El problema es, como también explica Latouche, que el capitalismo no es solo un modo de producción y de consumo. También es una cultura, una manera de explicarnos el mundo y las relaciones sociales que ha colonizado nuestro imaginario colectivo. Es decir, es más fácil que nos imaginemos el fin del mundo que el fin del capitalismo, como también señalan otros muchos pensadores.

Sencillamente no somos capaces de idear otra manera de hacer las cosas. Como decía Galeano, confundimos nivel de vida con nivel de consumo. Da igual que esta concepción de la vida nos obligue a trabajar como mulas durante extenuantes jornadas laborales. O que nos fuerce a endeudarnos hasta niveles de riesgo muy elevados -vale citar la subida del Euríbor como ejemplo-. Parece que esta es la buena vida, al menos para gran parte de la población mundial.

Una concepción de la buena vida, de lo que entendemos por abundancia, en definitiva, que debemos cambiar sin ninguna duda. Parafraseando tanto a Sarkozy como a Macron en la forma del mensaje, pero enmendándoles radicalmente en el fondo, debemos refundar la abundancia para construir un nuevo imaginario colectivo que no identifique el bienestar con unos niveles de consumo materiales que van a ser inalcanzables en el futuro para casi cualquiera.

Se trata de una tarea titánica, un desafío de alcance gigantesco tras décadas de inoculación masiva de cultura capitalista.
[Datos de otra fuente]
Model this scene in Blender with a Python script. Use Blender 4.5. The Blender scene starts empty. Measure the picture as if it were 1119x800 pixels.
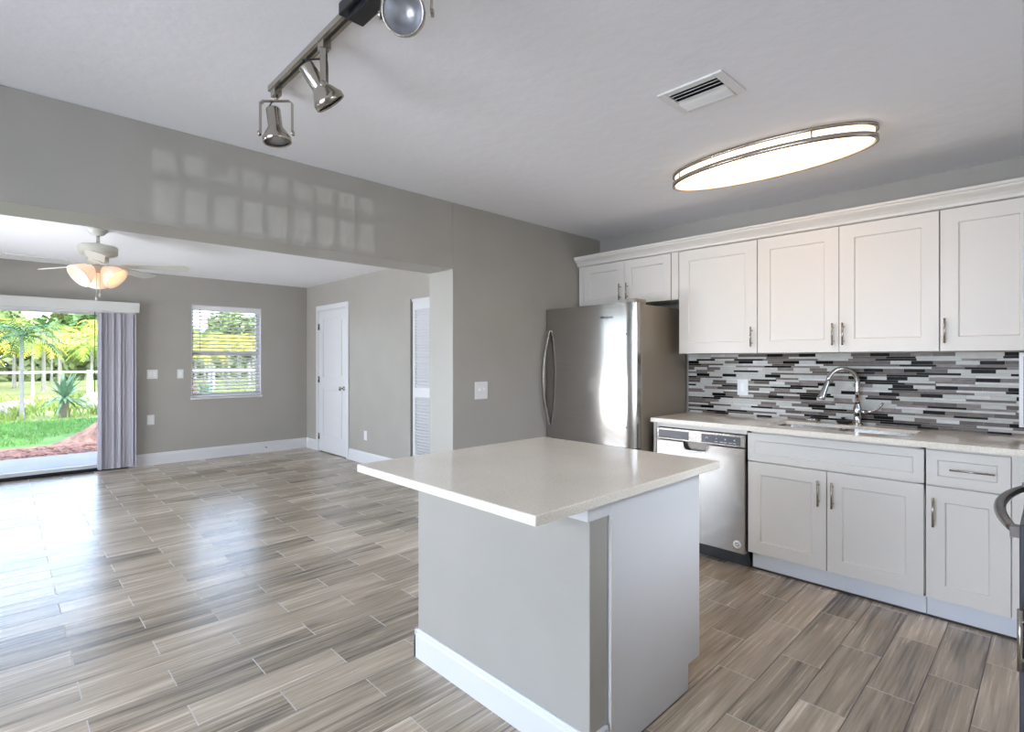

Pero si no somos capaces de lograrlo, tampoco podremos triunfar en el verdadero reto de nuestro tiempo: ser capaces de mantener una sociedad cohesionada que merezca ser considerada como tal. La otra opción es básicamente la ley de la selva. Un “sálvese quien pueda (pagárselo)” que nos aboca a un futuro muy oscuro para la mayoría. Por este motivo, no nos queda otra que recuperar el pensamiento utópico útil. Para caminar hacia un futuro que, al menos, deje de darnos miedo.